_Exercise directions_: Retype the whole listing below, character for character.

___

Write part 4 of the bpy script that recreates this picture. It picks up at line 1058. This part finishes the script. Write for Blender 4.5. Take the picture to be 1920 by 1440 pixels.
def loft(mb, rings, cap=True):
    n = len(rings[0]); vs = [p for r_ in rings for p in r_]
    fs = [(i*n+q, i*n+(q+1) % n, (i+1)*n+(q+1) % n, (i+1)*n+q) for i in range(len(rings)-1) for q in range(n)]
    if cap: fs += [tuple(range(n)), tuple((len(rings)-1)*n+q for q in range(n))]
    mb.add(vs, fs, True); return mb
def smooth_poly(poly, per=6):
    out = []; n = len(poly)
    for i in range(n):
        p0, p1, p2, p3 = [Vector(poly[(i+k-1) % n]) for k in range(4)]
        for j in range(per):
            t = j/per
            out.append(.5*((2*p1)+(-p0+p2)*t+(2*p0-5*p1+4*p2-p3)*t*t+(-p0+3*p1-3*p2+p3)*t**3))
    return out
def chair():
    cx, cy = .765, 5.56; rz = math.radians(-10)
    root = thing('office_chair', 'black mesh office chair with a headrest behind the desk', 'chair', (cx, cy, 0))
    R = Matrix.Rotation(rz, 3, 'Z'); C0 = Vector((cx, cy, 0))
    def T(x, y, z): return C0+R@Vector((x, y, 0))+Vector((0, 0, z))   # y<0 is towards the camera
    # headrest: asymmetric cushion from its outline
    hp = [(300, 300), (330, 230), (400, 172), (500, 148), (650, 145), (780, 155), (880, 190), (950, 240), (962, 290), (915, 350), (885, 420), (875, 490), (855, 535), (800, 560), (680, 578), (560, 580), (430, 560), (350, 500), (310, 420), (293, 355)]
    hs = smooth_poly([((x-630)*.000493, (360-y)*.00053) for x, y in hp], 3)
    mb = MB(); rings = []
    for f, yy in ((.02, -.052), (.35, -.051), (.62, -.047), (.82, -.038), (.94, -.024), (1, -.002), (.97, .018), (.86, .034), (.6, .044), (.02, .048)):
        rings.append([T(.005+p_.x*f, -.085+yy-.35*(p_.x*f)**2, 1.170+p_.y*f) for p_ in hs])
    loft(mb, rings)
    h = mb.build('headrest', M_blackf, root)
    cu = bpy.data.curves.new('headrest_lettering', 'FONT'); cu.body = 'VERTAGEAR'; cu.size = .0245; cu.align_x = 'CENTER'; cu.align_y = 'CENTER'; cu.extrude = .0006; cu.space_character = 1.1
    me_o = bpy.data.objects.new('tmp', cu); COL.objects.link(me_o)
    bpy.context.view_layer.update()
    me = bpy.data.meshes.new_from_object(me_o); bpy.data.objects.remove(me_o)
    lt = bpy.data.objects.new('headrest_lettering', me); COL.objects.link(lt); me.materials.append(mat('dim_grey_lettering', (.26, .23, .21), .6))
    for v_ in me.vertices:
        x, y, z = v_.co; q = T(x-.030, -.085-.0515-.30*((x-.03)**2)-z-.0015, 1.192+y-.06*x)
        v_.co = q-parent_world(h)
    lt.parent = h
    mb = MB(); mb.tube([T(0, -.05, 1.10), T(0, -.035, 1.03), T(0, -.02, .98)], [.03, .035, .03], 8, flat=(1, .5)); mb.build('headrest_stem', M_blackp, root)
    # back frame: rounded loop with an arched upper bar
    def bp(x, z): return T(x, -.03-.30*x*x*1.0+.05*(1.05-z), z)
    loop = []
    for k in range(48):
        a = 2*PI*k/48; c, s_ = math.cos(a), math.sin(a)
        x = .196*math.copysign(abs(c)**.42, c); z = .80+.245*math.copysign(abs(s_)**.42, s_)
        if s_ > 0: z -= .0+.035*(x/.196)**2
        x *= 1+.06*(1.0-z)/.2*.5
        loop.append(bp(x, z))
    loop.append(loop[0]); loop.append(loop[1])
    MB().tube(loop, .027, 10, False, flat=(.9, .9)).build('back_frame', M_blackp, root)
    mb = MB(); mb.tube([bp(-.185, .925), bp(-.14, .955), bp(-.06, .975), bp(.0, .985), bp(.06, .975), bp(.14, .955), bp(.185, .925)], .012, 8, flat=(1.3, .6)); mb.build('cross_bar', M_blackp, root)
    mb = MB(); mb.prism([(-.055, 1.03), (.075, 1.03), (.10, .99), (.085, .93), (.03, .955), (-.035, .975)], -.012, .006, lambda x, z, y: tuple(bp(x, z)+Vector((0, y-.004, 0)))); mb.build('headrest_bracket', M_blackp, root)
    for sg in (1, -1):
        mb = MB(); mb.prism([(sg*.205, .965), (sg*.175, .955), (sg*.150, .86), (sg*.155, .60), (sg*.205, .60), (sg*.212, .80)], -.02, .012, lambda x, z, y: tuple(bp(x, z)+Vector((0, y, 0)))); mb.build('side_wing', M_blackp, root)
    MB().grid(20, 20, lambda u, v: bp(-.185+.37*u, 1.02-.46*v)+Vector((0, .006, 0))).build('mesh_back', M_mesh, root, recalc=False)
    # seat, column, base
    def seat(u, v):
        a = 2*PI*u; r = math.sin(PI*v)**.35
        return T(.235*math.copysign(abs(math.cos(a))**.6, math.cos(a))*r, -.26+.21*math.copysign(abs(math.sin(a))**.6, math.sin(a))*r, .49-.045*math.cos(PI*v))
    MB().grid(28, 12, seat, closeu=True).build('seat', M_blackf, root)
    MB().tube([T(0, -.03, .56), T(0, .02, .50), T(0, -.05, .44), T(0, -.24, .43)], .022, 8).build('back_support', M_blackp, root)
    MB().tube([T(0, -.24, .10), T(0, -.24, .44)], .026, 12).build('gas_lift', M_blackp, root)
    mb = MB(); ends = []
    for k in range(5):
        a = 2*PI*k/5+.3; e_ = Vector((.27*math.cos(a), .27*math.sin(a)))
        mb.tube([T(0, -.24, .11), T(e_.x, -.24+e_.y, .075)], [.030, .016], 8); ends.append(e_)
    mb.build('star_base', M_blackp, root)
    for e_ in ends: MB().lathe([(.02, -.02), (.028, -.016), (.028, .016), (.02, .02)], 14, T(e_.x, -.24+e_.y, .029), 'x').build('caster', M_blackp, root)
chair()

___

_Output_:
Write part 4 of the bpy script that recreates this picture. It picks up at line 1058. This part finishes the script. Write for Blender 4.5. Take the picture to be 1920 by 1440 pixels.
def loft(mb, rings, cap=True):
    n = len(rings[0]); vs = [p for r_ in rings for p in r_]
    fs = [(i*n+q, i*n+(q+1) % n, (i+1)*n+(q+1) % n, (i+1)*n+q) for i in range(len(rings)-1) for q in range(n)]
    if cap: fs += [tuple(range(n)), tuple((len(rings)-1)*n+q for q in range(n))]
    mb.add(vs, fs, True); return mb
def smooth_poly(poly, per=6):
    out = []; n = len(poly)
    for i in range(n):
        p0, p1, p2, p3 = [Vector(poly[(i+k-1) % n]) for k in range(4)]
        for j in range(per):
            t = j/per
            out.append(.5*((2*p1)+(-p0+p2)*t+(2*p0-5*p1+4*p2-p3)*t*t+(-p0+3*p1-3*p2+p3)*t**3))
    return out
def chair():
    cx, cy = .765, 5.56; rz = math.radians(-10)
    root = thing('office_chair', 'black mesh office chair with a headrest behind the desk', 'chair', (cx, cy, 0))
    R = Matrix.Rotation(rz, 3, 'Z'); C0 = Vector((cx, cy, 0))
    def T(x, y, z): return C0+R@Vector((x, y, 0))+Vector((0, 0, z))   # y<0 is towards the camera
    # headrest: asymmetric cushion from its outline
    hp = [(300, 300), (330, 230), (400, 172), (500, 148), (650, 145), (780, 155), (880, 190), (950, 240), (962, 290), (915, 350), (885, 420), (875, 490), (855, 535), (800, 560), (680, 578), (560, 580), (430, 560), (350, 500), (310, 420), (293, 355)]
    hs = smooth_poly([((x-630)*.000493, (360-y)*.00053) for x, y in hp], 3)
    mb = MB(); rings = []
    for f, yy in ((.02, -.052), (.35, -.051), (.62, -.047), (.82, -.038), (.94, -.024), (1, -.002), (.97, .018), (.86, .034), (.6, .044), (.02, .048)):
        rings.append([T(.005+p_.x*f, -.085+yy-.35*(p_.x*f)**2, 1.170+p_.y*f) for p_ in hs])
    loft(mb, rings)
    h = mb.build('headrest', M_blackf, root)
    cu = bpy.data.curves.new('headrest_lettering', 'FONT'); cu.body = 'VERTAGEAR'; cu.size = .0245; cu.align_x = 'CENTER'; cu.align_y = 'CENTER'; cu.extrude = .0006; cu.space_character = 1.1
    me_o = bpy.data.objects.new('tmp', cu); COL.objects.link(me_o)
    bpy.context.view_layer.update()
    me = bpy.data.meshes.new_from_object(me_o); bpy.data.objects.remove(me_o)
    lt = bpy.data.objects.new('headrest_lettering', me); COL.objects.link(lt); me.materials.append(mat('dim_grey_lettering', (.26, .23, .21), .6))
    for v_ in me.vertices:
        x, y, z = v_.co; q = T(x-.030, -.085-.0515-.30*((x-.03)**2)-z-.0015, 1.192+y-.06*x)
        v_.co = q-parent_world(h)
    lt.parent = h
    mb = MB(); mb.tube([T(0, -.05, 1.10), T(0, -.035, 1.03), T(0, -.02, .98)], [.03, .035, .03], 8, flat=(1, .5)); mb.build('headrest_stem', M_blackp, root)
    # back frame: rounded loop with an arched upper bar
    def bp(x, z): return T(x, -.03-.30*x*x*1.0+.05*(1.05-z), z)
    loop = []
    for k in range(48):
        a = 2*PI*k/48; c, s_ = math.cos(a), math.sin(a)
        x = .196*math.copysign(abs(c)**.42, c); z = .80+.245*math.copysign(abs(s_)**.42, s_)
        if s_ > 0: z -= .0+.035*(x/.196)**2
        x *= 1+.06*(1.0-z)/.2*.5
        loop.append(bp(x, z))
    loop.append(loop[0]); loop.append(loop[1])
    MB().tube(loop, .027, 10, False, flat=(.9, .9)).build('back_frame', M_blackp, root)
    mb = MB(); mb.tube([bp(-.185, .925), bp(-.14, .955), bp(-.06, .975), bp(.0, .985), bp(.06, .975), bp(.14, .955), bp(.185, .925)], .012, 8, flat=(1.3, .6)); mb.build('cross_bar', M_blackp, root)
    mb = MB(); mb.prism([(-.055, 1.03), (.075, 1.03), (.10, .99), (.085, .93), (.03, .955), (-.035, .975)], -.012, .006, lambda x, z, y: tuple(bp(x, z)+Vector((0, y-.004, 0)))); mb.build('headrest_bracket', M_blackp, root)
    for sg in (1, -1):
        mb = MB(); mb.prism([(sg*.205, .965), (sg*.175, .955), (sg*.150, .86), (sg*.155, .60), (sg*.205, .60), (sg*.212, .80)], -.02, .012, lambda x, z, y: tuple(bp(x, z)+Vector((0, y, 0)))); mb.build('side_wing', M_blackp, root)
    MB().grid(20, 20, lambda u, v: bp(-.185+.37*u, 1.02-.46*v)+Vector((0, .006, 0))).build('mesh_back', M_mesh, root, recalc=False)
    # seat, column, base
    def seat(u, v):
        a = 2*PI*u; r = math.sin(PI*v)**.35
        return T(.235*math.copysign(abs(math.cos(a))**.6, math.cos(a))*r, -.26+.21*math.copysign(abs(math.sin(a))**.6, math.sin(a))*r, .49-.045*math.cos(PI*v))
    MB().grid(28, 12, seat, closeu=True).build('seat', M_blackf, root)
    MB().tube([T(0, -.03, .56), T(0, .02, .50), T(0, -.05, .44), T(0, -.24, .43)], .022, 8).build('back_support', M_blackp, root)
    MB().tube([T(0, -.24, .10), T(0, -.24, .44)], .026, 12).build('gas_lift', M_blackp, root)
    mb = MB(); ends = []
    for k in range(5):
        a = 2*PI*k/5+.3; e_ = Vector((.27*math.cos(a), .27*math.sin(a)))
        mb.tube([T(0, -.24, .11), T(e_.x, -.24+e_.y, .075)], [.030, .016], 8); ends.append(e_)
    mb.build('star_base', M_blackp, root)
    for e_ in ends: MB().lathe([(.02, -.02), (.028, -.016), (.028, .016), (.02, .02)], 14, T(e_.x, -.24+e_.y, .029), 'x').build('caster', M_blackp, root)
chair()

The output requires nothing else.